Bisnis.com, JAKARTA -- PT Bank Negara Indonesia (Persero) Tbk menyatakan penggabungan entitas atau merger antarbank pelat merah bisa menimbulkan risiko yang lebih besar ketimbang manfaat yang bisa didapat.
Yap Tjay Soen, Direktur Keuangan BNI, mengatakan merger antarbank milik pemerintah perlu memperhatikan beberapa hal, terutama kepentingan pemilik saham minoritas dan kinerja bank hasil penggabungan ke depan. "Kalau dimerger, revenue bisa turun, ongkos bisa naik," jelasnya, Kamis (5/2/2015).
Pernyataan ini menanggapi wacana pemerintah menggabungkan BNI dengan PT Bank Mandiri (Persero) Tbk untuk membentuk anchor bank yang bisa bersaing di Asia Tenggara. Yap menekankan, BNI menolak jika pemerintah selaku pemegang saham BNI berniat melakukan merger antara BNI dengan Bank Mandiri.
Yap menerangkan, entitas hasil penggabungan akan mengalami tekanan karena biaya operasional akan melonjak akibat penyamaan beban bunga dan operasional karyawan.
Di samping itu, beban bunga akan terkerek sedangkan pendapatan justru turun. "Kalau Anda pinjam kredit bunga 10% di BNI dan di bank lain 12%, ketika merger, Anda mau ambil yang mana?" jelasnya.

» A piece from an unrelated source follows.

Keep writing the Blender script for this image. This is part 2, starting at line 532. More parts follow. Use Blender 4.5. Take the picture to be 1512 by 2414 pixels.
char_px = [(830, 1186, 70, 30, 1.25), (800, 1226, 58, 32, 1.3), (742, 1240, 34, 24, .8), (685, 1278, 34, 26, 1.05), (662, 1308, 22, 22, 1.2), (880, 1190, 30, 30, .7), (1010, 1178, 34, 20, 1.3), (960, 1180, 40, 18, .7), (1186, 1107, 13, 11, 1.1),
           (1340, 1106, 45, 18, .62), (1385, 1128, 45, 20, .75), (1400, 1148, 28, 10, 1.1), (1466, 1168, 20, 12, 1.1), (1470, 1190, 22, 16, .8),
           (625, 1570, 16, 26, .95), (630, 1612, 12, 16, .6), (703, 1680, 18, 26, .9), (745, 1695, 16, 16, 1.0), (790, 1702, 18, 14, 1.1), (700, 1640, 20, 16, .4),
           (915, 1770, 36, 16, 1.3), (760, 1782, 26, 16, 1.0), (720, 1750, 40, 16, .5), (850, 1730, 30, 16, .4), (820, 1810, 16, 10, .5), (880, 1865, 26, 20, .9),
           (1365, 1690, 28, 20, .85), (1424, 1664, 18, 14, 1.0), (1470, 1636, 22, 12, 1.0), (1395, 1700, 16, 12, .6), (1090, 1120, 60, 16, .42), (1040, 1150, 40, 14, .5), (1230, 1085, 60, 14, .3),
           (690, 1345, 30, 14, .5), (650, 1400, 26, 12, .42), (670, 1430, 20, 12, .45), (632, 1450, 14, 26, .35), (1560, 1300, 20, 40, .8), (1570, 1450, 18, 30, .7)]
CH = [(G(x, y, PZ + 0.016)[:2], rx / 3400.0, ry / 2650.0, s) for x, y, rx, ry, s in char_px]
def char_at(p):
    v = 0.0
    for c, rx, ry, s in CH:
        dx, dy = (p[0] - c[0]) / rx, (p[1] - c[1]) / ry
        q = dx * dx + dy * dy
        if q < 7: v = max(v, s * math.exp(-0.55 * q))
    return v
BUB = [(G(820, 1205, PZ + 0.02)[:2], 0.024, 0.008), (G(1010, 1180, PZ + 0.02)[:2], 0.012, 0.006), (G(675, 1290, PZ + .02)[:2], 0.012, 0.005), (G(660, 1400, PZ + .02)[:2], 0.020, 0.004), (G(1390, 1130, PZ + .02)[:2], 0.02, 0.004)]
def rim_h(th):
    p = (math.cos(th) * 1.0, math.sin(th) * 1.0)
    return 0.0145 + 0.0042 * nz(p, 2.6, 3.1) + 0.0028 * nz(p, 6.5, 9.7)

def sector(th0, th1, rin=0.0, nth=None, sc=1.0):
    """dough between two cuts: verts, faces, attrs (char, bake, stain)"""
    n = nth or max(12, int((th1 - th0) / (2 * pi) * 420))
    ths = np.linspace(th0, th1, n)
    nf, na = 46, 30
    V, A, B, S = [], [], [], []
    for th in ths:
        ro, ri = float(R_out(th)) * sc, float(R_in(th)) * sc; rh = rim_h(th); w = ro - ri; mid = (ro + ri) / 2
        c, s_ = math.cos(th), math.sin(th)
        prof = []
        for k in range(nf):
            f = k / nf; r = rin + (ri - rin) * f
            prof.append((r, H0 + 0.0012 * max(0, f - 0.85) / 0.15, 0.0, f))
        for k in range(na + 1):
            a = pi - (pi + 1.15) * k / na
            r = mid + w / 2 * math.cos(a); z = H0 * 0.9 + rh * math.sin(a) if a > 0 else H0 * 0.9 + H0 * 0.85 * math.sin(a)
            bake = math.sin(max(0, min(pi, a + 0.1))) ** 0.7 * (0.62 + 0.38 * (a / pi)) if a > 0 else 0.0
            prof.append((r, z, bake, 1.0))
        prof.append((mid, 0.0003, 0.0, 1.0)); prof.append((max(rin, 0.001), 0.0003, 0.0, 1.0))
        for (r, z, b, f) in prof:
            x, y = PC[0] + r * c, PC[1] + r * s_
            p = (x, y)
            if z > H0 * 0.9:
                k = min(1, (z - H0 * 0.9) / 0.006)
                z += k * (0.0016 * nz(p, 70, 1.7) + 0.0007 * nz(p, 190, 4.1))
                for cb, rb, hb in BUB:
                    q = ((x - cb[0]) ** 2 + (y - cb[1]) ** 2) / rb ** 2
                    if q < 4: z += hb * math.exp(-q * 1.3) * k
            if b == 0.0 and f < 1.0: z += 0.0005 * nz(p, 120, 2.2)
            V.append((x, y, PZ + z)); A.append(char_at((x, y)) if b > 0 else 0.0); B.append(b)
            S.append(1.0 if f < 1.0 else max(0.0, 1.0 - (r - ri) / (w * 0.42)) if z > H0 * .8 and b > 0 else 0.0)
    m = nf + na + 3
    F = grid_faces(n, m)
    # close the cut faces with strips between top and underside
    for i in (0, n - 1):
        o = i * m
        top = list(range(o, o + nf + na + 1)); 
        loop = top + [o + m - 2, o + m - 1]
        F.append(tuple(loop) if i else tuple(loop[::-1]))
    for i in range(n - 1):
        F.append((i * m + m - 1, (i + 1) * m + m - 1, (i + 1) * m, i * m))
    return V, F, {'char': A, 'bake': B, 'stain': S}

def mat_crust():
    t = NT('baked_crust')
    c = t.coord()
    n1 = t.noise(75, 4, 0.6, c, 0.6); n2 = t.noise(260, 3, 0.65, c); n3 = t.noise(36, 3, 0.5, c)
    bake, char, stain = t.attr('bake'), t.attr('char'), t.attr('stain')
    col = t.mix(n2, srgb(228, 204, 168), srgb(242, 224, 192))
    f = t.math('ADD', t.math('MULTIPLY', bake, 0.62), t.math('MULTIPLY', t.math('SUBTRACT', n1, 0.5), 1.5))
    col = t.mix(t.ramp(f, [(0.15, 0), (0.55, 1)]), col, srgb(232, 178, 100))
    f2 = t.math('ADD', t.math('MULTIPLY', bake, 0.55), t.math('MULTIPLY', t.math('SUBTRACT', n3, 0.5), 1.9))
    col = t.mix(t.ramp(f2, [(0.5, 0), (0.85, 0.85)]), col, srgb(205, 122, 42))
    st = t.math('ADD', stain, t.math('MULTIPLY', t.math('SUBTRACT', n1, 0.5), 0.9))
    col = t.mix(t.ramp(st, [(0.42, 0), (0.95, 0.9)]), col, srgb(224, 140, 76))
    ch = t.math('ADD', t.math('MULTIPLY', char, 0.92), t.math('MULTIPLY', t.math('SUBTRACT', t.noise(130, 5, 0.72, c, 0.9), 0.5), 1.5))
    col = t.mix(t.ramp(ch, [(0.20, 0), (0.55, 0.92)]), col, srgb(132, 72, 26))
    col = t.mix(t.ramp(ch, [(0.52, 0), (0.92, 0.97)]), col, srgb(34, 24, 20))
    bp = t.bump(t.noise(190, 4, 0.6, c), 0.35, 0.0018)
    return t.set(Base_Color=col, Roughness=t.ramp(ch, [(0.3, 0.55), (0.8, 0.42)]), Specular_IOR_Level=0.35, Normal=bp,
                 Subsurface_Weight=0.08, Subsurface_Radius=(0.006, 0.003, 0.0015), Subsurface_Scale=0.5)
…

Di samping itu, Yap menilai pemegang saham harus menambah modal bank hasil merger karena bank tersebut bisa dipastikan akan tergolong bank lokal berdampak sistemik. Dalam ketentuan, bank berdampak sistemik harus menyediakan cadangan modal sebesar 1%-2,5% dari bobot risiko.
Alhasil, Yap menyebut, alih-alih ekspansi bank hasil merger justru terbebani modal yang besar sehingga kapasitas ekspansi kredit justru tidak optimal.